Using fork(), how can I make child process run always first?

Question

Child and parent process execution is parallel and which starts first depends on OS scheduling. But what can be done to start child always before the parent?

This is

Answer 1

Just put wait(0); inside the parent. So parent will wait until child is done.

if(child){
 //do whatever
}
if(parent{
wait(0);
// so whatever
}

Answer 2

You can achieve this thing in case of pthread (POSIX thread), but not in case of process. See, the process scheduling is always in the hands of kernel and that you cannot manipulate explicitly. In a parallel-processing system all processes (whether it is child process, parent process or other zombie process) all are executed in parallel, that you cannot change. The sleep() method could work, but it is very poor approach to be followed.

1. By making use of signal handling.

When you fork() a new child process, just then you sleep() or pause() the parent process. Child process will be executed where as the parent process will be in waiting position. And then child process sends custom signal which will be handeled by parent process to continue the execution. (This is also hectic, because you need to handle signal in program).

2. By using the system calls.

By making use of system calls you can handle the process state (ready, suspend, terminate, etc). There are certain shell commands that implicitly uses the system-signal-handling to change the process state/priority. If you know the processID (pid) then you can do:

kill -SIGSTOP [pid]
kill -SIGCONT [pid]

And in case of c-programming you can do:

system("kill -SIGSTOP [pid]"); //pause

and

system("kill -SIGCONT [pid]"); //resume

For more reference you can open this page.

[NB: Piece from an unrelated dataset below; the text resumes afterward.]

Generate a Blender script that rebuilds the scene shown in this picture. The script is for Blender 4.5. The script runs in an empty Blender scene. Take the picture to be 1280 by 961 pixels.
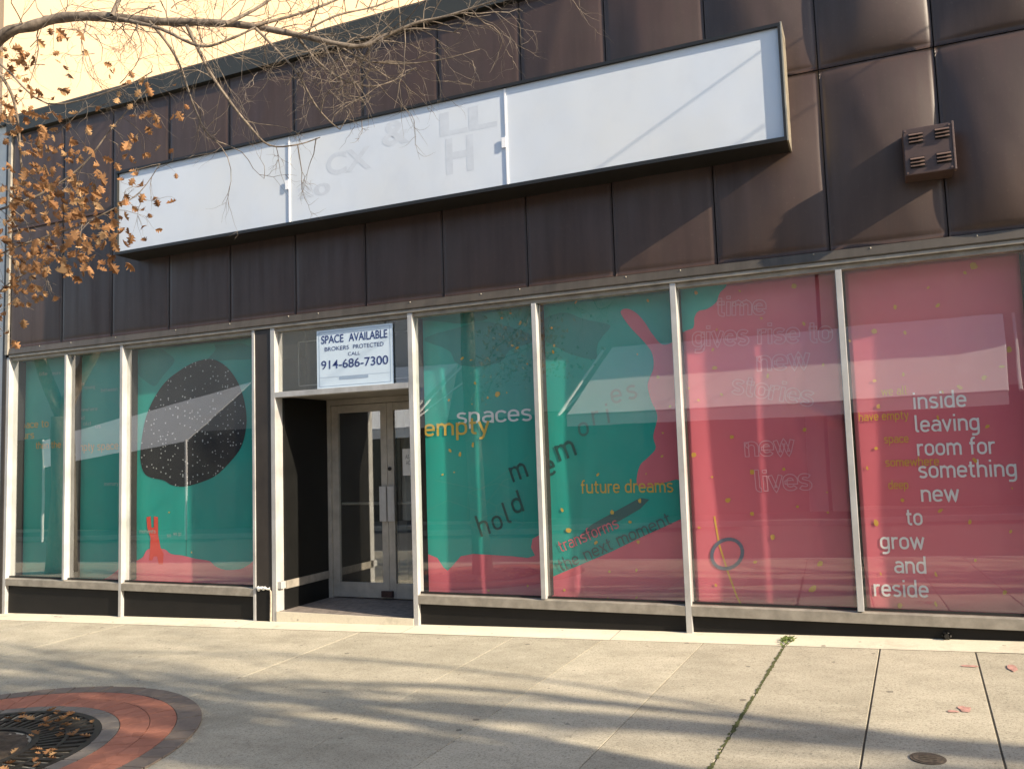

Moreover, if you can you specify the actual problem where you are going to implement this thing, i could suggest you suitably.

Answer 3

I don't really know why people keep telling not to rely on this behaviour, it's actually used a lot in tracing programs (strace, ldtrace, ...).

First, fork your process and get the child pid, stop the child, and resume it in the parent:

pid_t pid = fork();
if (pid == -1)
    abort();
else if (pid == 0) {
    raise(SIGSTOP); // stop the child
} else {
    waitpid(pid, NULL, WUNTRACED); // wait until the child is stopped
    kill(pid, SIGCONT); // resume the child
}

Answer 4

In linux if you want the child process run first, you need to use kernel.sched_child_runs_first sysctl parameter

Answer 5

Use a binary semaphore with initial value 0. After fork, parent should wait on the semaphore. After child starts, it can signal the semaphore (i.e., make it 1). Then, parent's wait would be over and it will progress.

Answer 6

There is no guarantee for one process to be scheduled before another. Even if you put the parent to sleep(), it could very well happen that the child executes first, if other processes have preempted the parent right after the fork. The child and parent can very well run truly in parallel on two CPUs.

Actually, there is no value in doing so. If some kind of synchronization is required between the two processes, use an explicit mechanism like pipes/signals, etc.

In short: do not write code to rely on behaviour that is not guaranteed.

Threads provide more mechanisms to synchronize parallel code execution. You might have a look at pthread. Note that threads – different from processes – share resources like memory, etc. which may impose other problems.